We chatted again last night, it got a bit more serious as he thinks I'm being unreasonable, that I'm going to destroy his life and our DD's, that I'll be effing her up, just like he was when he was a kid when his parents separated. He's said it's all going to change starting now, he's seen the error of his ways and he should be given a second chance (despite having had plenty of opportunities). He said his wife and child should be at home and that it can't happen, just no.
The devastation this will cause has been put squarely on my shoulders which has troubled me, but still feel I should do it.
Finding this part so hard and not sure how to pluck the courage for the next step.
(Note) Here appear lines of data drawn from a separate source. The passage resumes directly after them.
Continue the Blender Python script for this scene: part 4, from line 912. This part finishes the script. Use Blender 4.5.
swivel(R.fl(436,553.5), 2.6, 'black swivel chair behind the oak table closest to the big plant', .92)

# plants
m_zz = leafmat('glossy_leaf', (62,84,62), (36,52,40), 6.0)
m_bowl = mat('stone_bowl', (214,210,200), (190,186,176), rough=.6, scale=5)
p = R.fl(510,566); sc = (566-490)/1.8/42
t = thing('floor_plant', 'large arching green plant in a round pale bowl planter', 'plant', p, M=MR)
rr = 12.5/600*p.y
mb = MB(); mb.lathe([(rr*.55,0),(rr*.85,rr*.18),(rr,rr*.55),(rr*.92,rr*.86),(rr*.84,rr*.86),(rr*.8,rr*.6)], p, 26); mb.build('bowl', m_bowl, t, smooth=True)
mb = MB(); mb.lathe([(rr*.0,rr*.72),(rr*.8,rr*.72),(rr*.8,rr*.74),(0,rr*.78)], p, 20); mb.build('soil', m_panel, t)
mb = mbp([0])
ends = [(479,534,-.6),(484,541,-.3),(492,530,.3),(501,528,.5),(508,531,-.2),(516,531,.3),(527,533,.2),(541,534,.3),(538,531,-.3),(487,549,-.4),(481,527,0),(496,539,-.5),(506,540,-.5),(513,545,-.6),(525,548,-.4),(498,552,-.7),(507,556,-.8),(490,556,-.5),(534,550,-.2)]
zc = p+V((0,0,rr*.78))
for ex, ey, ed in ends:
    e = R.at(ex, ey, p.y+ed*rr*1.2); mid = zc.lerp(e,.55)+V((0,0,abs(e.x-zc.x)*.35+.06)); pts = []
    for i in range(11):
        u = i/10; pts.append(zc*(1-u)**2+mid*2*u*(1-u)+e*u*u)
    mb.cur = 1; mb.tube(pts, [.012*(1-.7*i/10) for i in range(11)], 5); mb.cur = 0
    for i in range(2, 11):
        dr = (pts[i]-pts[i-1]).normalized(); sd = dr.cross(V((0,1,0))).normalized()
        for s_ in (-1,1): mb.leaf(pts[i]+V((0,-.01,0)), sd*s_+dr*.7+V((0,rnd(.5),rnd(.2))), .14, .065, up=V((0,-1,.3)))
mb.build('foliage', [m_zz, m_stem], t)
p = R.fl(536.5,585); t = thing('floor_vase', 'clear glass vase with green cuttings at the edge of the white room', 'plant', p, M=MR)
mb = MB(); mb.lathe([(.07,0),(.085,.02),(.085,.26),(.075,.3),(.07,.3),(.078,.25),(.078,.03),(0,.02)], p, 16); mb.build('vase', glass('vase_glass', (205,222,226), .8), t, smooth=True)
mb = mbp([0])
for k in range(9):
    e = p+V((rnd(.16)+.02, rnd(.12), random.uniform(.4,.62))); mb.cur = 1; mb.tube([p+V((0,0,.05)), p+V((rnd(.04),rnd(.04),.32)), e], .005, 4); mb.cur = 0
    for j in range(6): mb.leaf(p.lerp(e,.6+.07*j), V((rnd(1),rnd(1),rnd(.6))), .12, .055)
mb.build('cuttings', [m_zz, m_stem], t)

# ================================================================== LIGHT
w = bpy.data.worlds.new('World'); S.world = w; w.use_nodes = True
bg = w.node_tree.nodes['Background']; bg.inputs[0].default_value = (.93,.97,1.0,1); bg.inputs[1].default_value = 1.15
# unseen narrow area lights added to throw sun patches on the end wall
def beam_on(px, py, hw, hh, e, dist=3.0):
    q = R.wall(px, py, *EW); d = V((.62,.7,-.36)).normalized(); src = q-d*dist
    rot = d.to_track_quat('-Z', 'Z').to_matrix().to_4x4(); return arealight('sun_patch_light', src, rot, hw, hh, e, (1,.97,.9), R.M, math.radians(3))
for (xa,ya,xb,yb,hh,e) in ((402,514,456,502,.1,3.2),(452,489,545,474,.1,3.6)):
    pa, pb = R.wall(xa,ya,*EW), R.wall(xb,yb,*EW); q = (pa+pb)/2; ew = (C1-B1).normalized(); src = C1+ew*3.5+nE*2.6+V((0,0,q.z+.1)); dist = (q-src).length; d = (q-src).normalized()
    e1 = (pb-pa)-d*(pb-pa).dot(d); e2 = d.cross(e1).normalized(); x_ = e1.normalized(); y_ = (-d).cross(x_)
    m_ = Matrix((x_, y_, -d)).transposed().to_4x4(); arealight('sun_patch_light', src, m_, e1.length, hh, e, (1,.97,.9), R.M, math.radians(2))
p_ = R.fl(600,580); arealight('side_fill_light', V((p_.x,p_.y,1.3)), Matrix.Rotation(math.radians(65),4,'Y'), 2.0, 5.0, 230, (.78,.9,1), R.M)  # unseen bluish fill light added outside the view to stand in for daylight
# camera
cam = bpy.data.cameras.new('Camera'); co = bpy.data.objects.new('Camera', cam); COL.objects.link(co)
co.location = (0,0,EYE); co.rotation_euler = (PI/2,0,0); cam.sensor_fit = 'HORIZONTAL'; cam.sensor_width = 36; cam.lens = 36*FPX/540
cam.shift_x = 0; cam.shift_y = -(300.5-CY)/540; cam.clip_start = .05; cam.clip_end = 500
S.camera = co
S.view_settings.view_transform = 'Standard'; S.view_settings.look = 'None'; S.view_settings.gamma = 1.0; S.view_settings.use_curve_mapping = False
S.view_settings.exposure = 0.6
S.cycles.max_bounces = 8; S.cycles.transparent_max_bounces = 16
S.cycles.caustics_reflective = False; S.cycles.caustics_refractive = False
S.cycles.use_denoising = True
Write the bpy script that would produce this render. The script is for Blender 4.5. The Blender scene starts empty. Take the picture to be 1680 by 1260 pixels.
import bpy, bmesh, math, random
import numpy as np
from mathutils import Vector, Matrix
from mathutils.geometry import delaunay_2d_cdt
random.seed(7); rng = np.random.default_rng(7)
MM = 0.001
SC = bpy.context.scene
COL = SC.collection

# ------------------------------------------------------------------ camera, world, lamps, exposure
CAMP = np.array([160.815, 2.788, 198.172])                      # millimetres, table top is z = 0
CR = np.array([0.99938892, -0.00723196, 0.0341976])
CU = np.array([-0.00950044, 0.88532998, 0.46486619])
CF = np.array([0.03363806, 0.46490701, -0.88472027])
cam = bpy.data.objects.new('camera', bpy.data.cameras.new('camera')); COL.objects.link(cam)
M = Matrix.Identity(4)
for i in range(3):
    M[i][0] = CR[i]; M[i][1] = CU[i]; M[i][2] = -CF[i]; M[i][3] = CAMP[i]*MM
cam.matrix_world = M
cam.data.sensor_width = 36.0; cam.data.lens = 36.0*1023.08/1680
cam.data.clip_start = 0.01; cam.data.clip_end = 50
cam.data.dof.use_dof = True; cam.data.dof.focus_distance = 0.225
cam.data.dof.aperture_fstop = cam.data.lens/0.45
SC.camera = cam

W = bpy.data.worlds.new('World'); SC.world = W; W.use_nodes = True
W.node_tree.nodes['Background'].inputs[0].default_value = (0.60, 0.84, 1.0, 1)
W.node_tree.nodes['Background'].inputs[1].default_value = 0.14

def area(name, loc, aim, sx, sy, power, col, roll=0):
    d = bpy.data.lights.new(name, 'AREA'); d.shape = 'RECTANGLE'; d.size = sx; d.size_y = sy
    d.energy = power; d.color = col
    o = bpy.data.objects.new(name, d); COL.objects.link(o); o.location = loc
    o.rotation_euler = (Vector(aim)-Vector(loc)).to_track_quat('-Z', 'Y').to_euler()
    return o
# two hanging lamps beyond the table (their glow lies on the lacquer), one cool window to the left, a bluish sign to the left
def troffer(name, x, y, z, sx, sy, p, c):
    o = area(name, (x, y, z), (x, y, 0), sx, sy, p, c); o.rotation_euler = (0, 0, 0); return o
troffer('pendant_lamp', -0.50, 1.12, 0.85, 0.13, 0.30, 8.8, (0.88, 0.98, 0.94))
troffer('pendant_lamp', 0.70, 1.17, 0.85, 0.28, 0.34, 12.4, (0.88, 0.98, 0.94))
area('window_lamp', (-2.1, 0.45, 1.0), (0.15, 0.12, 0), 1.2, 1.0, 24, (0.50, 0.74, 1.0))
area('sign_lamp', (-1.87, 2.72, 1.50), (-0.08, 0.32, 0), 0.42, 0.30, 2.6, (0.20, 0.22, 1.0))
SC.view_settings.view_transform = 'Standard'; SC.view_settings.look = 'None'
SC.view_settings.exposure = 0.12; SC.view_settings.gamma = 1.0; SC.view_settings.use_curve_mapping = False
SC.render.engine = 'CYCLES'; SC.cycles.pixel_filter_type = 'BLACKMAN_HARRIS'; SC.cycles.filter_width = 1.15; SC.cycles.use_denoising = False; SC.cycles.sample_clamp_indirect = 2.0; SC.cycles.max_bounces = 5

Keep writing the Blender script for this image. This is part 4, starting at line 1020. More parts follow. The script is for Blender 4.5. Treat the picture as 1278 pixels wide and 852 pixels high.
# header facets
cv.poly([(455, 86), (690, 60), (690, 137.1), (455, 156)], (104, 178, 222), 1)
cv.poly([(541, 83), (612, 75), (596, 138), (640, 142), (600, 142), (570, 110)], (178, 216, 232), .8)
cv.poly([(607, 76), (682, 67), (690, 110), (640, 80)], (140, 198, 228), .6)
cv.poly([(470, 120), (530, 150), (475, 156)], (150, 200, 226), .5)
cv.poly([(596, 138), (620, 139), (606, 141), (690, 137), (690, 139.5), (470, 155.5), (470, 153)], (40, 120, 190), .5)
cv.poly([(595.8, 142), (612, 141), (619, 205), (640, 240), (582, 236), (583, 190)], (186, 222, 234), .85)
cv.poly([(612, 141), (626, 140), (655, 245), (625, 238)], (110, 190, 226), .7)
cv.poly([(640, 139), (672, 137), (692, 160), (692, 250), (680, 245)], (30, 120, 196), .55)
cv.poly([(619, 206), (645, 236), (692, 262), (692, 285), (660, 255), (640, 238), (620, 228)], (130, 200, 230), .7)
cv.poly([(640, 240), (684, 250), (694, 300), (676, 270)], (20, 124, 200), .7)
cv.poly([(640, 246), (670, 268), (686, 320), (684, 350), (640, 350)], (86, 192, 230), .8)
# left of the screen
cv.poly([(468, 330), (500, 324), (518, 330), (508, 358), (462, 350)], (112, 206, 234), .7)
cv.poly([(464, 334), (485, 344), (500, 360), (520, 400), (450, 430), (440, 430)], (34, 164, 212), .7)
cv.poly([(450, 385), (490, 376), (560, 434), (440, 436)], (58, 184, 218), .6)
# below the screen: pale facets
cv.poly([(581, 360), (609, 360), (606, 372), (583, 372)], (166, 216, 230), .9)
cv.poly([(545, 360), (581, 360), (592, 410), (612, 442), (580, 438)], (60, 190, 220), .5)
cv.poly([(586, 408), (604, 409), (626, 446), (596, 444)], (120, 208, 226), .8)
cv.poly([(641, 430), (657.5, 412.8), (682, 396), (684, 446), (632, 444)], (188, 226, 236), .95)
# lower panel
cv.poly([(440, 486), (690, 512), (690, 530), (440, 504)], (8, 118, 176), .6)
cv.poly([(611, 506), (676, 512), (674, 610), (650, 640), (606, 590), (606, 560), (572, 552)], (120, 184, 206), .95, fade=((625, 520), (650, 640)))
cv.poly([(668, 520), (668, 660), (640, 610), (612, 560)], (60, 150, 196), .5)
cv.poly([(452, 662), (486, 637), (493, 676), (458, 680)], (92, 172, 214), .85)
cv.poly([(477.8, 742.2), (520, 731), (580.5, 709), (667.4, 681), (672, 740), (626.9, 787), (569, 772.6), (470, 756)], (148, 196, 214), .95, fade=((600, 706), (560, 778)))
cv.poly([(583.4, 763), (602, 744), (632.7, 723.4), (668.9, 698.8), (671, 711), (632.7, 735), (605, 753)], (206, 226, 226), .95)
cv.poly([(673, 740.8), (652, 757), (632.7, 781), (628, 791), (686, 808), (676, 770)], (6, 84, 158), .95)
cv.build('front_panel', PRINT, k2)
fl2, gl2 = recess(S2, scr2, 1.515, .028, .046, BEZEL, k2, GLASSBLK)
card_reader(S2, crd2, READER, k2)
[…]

I really now just want to move out with dd (although scared of upsetting/damaging her) and also a bit scared to go against him if I'm honest.
He now wants to start getting involved with all the activities we do out side the home (we home educate) and I'm just not comfortable with that but he says that isn't fair.
Am i being unreasonable?? Any and all advice, greatly appreciated.
Thanks if you made it all the way to the end!